Read, then pitch; don’t pitch then read.

The way it really works in targeting is that you read a person's prior work and then you pitch them a story.  Lots of PR is done the opposite way, however, which is you pitch a story then you read what they've done.  The reason why you read then pitch is that you need to find out who the real reporter is.  If you do PR for a semiconductor company, pitching Walt Mossberg at The Wall Street Journal to do a story about your new chip is probably not a good idea because he covers consumer gadgets.  He does not cover semiconductors, so you will look like a total bozo by pitching him on a semiconductor story.  You need to read what he does, then pitch a story to him.

9

Shoot bullets, not pellets.

PR is about shooting bullets from rifles, not pellets from shotguns.  It means that you read Walt Mossberg’s background and his prior work and you find out that he's about consumer gadgets.  If I have a consumer gadget thing, I send it to him.  If I have a semiconductor story, there's somebody else at The Wall Street Journal I send it to.  If I have a venture capital story, it's Lisa Branston at The Wall Street Journal.  You shouldn't try to blanket a news room, but lots of people do it anyway.  I was at The Washington Post yesterday and you can see this pit with about eight people in cubes all sort of facing each other.  If you send all eight people the same press release, what happens is that one of them stands up says, “Hey, did you get that press release about this thing?”  One will say yes, another will say yes and so on.  What happens is that they all assume that somebody else is writing the story because everybody in the newsroom got the press release.  You need to specifically identify and shoot a very specific bullet at the journalist you want.  Do not try to spray a newsroom.  It never, ever works and can mostly hurt you.

10

Be a “source.”

This has paid off for me over and over again.  You need to be a source for a journalist to help them write their stories.  The best attitude to have with a journalist is “I want to help you write your story.”  Your story may not be about me or our company.  It may not generate any ink for us, but I will help you be a better journalist.

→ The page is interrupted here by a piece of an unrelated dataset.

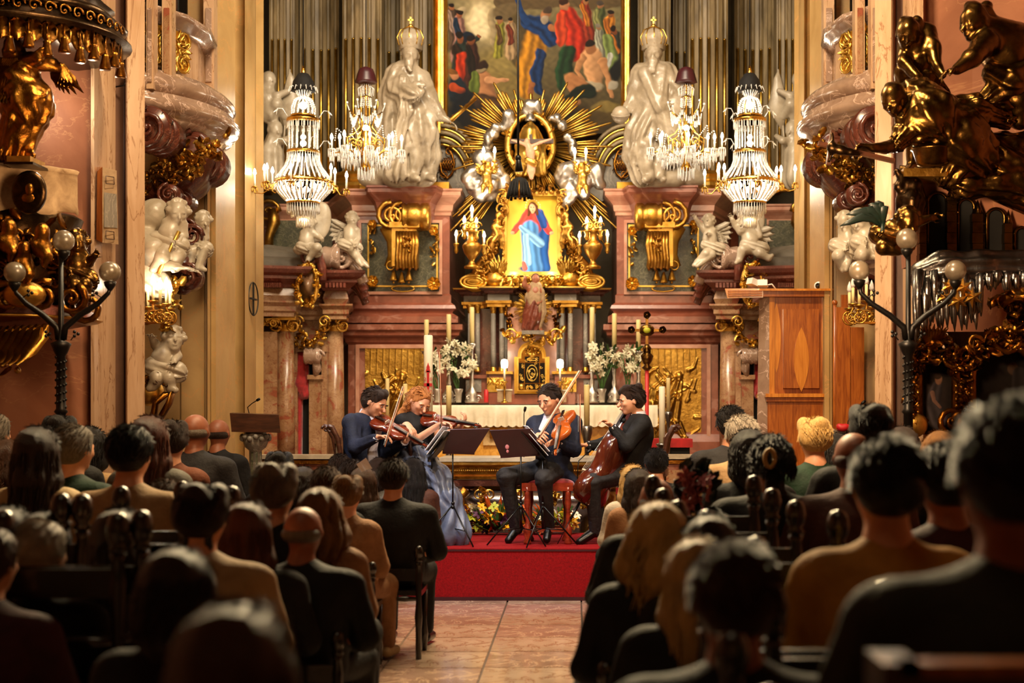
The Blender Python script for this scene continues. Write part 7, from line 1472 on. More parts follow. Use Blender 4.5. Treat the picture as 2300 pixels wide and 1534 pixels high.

          I have been a background source in countless stories.  You don't want to know how many stories I've been in.  There used to be a magazine called MacWeek and they used to give a mug for every inside tip and leak.  I hold the record for the most mugs, and I help many, many reporters write stories, mostly on background.  Very recently, a reporter for The San Jose Mercury was writing a story about Silicon Valley pets.  I don't have a pet, but I sent an email to my circle of friends asking if any of them had great pet stories.  One of them told me that in San Francisco there's a daycare service where dot.com executives bring their dogs and cats in the morning, leave them for daycare all day and come back and get them.  That's kind of a unique story, so I told it to the reporter and it appeared in her story about pets in Silicon Valley.  There was nothing about Garage.com in that story, but you know what?  Some day, when I need something from her, she will remember that I helped her with the Silicon Valley pet story.  You need to be a source.

          If you do these things, I swear, you will get lots of buzz and lots of press.  That's speech number two.